+ What is a CFD?

A CFD (Contract for Difference) is a contract between a ‘buyer’ and a ‘seller’ certifying that the seller will pay the buyer the difference between the stock price at time of purchase and its price at time of sale. In other words, buying CFD allows the buyer to profit (or lose) from the difference in stock price without actually buying the stock itself.

Under certain conditions, as described below, and if your broker allows you to choose between stock or CFD trading, choose CFD without a moment’s hesitation! Why?

First of all, I must note that from the viewpoint of the trading platform, trade in CFD is executed in exactly the same way as stock trading. In fact, if your broker does not expressly state what you’re trading in, I’m prepared to vouch for the fact that you wouldn’t even sense the difference.

So how does CFD trading alter from stock trading? When you buy stocks, you buy them through the stock exchange from a person interested in selling them at the exact same time you’ve decided to buy. One of the biggest issues with the stock exchange is the scope of supply and demand. But we don’t always find the buyer or seller with the required amount, and we often need to “chase the stock”. Chasing stock generally costs us both money and health. But when you buy CFD, you’re not buying stock at the exchange; you’re buying a contract identical to the stock from your broker.

The advantage of this method is that your broker can allow you to buy or sell any quantity without linking it to stock exchange liquidity.

Think of it this way: Let’s say you want to buy 1000 shares but sellers are currently only offering 100. You would have to wait for additional sellers, or possibly pay a higher price for additional stock. When you trade in CFDs you are not limited in quantity, and therefore the instant you hit BUY, you receive the full amount you wanted even if that supply of shares is not currently available in the stock exchange. Similarly, when you wish to sell 1000 shares, you will not have to wait for buyers to take the full quantity. You just sell by hitting the SELL button. If you have experience in the market, as I have, you have to agree that it’s impossible to tag this method with any description other than “amazing!”

Have you ever heard the claim that students in trading courses who use the ‘demo’ (which allows practicing how to trade without actually involving money) almost always profit? That’s a true claim. One of the main reasons explaining their success is the fact that training programs, like CFD trading platforms, do not limit the trader to market liquidity. You press the button – you’ve bought! You press the button – you’ve sold! Any quantity – and at lightning speed. Traders in the real market can only dream of such immediacy. Ask any experienced trader what his or her biggest problem is, and probably the complaint topping the list will be speed of execution and liquidity.

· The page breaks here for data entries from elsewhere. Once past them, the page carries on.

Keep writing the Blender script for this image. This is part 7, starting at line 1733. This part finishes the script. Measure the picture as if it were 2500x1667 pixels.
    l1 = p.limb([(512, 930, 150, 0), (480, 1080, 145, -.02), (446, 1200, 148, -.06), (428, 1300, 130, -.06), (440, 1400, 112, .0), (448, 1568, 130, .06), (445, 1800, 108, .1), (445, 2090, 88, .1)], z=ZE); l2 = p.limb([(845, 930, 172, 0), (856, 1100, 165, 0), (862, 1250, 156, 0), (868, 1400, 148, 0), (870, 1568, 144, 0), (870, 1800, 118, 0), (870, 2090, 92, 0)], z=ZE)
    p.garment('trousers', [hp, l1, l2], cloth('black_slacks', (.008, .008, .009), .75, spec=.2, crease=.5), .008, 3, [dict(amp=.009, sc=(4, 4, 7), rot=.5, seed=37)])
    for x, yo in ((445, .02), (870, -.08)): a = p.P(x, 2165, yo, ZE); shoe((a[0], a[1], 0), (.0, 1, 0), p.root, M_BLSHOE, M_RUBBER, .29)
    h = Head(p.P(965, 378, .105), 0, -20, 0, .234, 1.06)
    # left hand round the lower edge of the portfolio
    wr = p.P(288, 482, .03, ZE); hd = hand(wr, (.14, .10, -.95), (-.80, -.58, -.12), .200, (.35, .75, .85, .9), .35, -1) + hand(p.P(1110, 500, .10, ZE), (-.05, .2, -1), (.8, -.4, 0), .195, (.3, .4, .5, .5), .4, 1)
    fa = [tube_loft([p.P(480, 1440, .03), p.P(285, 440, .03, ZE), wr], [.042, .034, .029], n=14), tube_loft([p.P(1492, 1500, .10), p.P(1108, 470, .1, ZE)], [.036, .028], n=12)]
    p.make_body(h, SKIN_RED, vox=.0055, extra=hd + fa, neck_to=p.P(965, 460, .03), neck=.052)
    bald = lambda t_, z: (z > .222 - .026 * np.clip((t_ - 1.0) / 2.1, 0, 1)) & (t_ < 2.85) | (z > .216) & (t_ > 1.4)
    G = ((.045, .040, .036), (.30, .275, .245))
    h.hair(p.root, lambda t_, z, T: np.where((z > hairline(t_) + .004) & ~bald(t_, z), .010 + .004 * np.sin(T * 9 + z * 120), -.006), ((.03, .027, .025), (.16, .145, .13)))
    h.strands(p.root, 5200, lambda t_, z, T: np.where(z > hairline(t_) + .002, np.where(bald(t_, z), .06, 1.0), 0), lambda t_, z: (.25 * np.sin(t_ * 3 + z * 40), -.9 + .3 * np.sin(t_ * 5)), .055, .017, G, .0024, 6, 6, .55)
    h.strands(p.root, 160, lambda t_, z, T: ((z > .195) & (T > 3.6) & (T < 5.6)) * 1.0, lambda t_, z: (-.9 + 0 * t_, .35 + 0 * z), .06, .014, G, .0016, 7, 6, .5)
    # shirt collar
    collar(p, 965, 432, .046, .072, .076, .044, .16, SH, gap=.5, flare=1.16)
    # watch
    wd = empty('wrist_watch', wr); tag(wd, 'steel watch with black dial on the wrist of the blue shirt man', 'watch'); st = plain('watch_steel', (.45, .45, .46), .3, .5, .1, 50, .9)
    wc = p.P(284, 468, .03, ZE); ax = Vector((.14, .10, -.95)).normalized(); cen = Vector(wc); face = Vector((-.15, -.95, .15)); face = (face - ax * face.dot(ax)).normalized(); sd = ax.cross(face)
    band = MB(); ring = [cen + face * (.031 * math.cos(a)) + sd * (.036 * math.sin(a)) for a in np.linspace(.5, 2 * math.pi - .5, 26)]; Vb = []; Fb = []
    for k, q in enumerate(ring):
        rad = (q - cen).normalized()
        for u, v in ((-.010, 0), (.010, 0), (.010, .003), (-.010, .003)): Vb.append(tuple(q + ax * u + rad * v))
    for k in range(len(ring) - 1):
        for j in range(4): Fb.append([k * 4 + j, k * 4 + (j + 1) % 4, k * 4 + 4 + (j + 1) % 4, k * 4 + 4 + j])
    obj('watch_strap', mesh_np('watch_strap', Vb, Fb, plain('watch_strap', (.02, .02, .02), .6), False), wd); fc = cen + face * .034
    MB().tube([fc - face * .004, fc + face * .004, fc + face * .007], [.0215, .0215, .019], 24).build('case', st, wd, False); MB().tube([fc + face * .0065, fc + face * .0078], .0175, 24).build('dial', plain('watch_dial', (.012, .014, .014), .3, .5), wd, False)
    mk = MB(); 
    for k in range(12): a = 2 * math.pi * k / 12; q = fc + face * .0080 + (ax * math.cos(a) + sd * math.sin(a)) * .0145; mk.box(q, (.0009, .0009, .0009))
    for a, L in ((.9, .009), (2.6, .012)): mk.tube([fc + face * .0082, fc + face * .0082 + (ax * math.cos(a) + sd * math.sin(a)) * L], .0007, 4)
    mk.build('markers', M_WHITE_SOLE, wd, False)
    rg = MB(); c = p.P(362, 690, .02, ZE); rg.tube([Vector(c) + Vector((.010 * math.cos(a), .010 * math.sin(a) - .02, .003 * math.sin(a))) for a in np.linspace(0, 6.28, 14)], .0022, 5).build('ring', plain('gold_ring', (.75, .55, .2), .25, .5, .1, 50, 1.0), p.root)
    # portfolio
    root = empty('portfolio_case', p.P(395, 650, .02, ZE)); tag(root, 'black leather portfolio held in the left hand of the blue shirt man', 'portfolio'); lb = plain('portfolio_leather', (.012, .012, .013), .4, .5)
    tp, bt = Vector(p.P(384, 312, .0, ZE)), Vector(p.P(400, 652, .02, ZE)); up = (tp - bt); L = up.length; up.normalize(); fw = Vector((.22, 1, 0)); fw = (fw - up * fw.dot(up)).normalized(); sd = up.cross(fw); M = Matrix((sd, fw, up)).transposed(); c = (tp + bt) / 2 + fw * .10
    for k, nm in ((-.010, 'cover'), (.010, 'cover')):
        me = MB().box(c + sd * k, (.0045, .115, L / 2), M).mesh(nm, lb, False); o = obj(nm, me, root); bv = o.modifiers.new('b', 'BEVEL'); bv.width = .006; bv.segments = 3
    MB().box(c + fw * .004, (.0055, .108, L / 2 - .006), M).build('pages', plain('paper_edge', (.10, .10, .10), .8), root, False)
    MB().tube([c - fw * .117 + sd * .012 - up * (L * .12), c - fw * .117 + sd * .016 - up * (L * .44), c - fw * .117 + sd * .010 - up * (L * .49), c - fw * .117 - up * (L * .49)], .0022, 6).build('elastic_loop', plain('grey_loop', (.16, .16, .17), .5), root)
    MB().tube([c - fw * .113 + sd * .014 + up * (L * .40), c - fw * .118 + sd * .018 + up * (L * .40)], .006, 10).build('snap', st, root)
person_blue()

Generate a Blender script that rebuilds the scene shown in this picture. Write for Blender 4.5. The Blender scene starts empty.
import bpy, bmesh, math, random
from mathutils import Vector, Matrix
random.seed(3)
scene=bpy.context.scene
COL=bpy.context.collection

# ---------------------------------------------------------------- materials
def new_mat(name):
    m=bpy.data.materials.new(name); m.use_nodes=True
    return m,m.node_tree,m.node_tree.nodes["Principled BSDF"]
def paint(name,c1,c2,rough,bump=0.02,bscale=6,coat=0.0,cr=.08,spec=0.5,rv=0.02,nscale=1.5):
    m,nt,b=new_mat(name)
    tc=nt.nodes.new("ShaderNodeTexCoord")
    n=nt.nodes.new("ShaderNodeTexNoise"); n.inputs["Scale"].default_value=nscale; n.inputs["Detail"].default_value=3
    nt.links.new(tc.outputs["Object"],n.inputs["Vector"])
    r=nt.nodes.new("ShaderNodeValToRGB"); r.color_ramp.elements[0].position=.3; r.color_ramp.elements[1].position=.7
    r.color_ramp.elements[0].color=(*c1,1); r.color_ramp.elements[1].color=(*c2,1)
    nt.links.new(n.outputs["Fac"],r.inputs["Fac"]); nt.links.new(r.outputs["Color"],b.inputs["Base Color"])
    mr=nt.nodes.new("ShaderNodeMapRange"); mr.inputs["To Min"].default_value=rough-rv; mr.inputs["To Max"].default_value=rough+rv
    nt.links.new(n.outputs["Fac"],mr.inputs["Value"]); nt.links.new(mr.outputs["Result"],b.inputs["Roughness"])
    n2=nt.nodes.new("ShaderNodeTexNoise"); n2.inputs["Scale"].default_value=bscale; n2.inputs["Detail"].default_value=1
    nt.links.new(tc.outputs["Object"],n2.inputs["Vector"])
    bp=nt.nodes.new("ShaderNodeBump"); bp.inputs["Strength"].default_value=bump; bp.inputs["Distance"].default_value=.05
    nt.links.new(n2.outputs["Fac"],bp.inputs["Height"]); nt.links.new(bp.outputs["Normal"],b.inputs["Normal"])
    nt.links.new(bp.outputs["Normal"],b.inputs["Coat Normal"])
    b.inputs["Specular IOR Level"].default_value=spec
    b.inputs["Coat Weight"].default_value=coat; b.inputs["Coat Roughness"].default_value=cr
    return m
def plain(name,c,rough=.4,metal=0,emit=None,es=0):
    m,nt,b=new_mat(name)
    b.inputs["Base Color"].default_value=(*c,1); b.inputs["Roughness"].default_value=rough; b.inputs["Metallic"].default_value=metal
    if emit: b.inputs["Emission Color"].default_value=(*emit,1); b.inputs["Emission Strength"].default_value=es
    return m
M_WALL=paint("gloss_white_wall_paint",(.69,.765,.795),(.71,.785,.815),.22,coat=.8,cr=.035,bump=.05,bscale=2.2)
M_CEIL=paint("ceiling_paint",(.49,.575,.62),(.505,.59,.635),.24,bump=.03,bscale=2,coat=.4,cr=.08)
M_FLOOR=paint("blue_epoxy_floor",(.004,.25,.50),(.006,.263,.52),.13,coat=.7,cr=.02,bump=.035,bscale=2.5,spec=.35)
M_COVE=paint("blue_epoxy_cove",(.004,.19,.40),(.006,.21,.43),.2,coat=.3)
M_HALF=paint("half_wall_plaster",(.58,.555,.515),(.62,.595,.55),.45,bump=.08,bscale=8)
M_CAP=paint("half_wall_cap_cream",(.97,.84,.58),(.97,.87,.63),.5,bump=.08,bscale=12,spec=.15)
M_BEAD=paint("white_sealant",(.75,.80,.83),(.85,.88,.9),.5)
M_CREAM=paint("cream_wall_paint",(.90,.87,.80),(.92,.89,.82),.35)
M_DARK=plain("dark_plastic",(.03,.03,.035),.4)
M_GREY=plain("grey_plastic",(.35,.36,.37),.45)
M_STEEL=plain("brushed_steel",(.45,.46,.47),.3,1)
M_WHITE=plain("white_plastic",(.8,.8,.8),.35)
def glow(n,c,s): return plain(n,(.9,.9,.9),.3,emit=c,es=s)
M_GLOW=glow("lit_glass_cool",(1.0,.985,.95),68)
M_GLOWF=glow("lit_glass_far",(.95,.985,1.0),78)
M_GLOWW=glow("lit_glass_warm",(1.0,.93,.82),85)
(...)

More benefits of CFD trading

+ No limit on shorts – in the stock market, some stocks carry limits on shorts. That’s not true for CFDs. Nor is there any uptick limit which, in the real market, limits the broker’s ability to execute shorts unless the stock rises by one cent.

+ High execution speed – buy and sell orders of regular stock go through a long process where the order is sent to the broker, who sends it to the stock exchange, and back. CFD trading is between you and your broker alone, making execution super-fast.

+ High level margins – CFD brokers are not limited to the usual scope of leverage on stock and can therefore let you margin up to 1:20. How does that translate? If you deposit a sum of $10,000 in your trading account, you can execute trades up to a total of $200,000. A word of warning: high leverage is a blessing to very experienced traders, but can be extremely dangerous for new traders.

What to check before choosing your CFD broker

+ Buy/sell spread – you need to check if you broker allows you to trade in regular market spreads. In other words, check that he does not ‘open’ the spread between seller and buyer price beyond what is shown in the stock exchange where the real share is being traded. I know of CFD brokers who, instead of taking execution commissions, open the spreads by three to ten cents and even more. In this regard I can say that the broker I use, COLMEX, allows me to trade in real market spreads.

+ Diversity of stock – some 10,000 stocks are traded in the American stock exchange. Of these, for a variety of reasons such as volume of activity, only about 2000 are suited to CFD trading. Check with your broker how many of them can be CFD traded. Some brokers only offer a small range, some offer dozens or a few hundred, and some, like COLMEX, offer a few thousand, which is all that’s needed for trading.

Summing up, I note the interesting fact that CFD trading is legal, accepted, and supervised by the regulatory authorities in most countries in the world except the USA. If CFD trading is so good for traders, why is it blocked to USA traders? Simply, as I explained above, a CFD doesn’t trade the stock itself. If all market activity focused on CFDs instead of trading in stock, the stock exchange would lose its main raison d’etre: recruiting capital for companies.

In short, if you live outside of the USA, you might prefer to open a CFD account after checking with your broker that they offer real market spread, a reasonable commission and a broad supply of stock. If you live in the USA, the only way to trade in CFD is by joining a group of proprietary traders operating outside America, who may be looking for traders, including Americans, to broaden their trading base.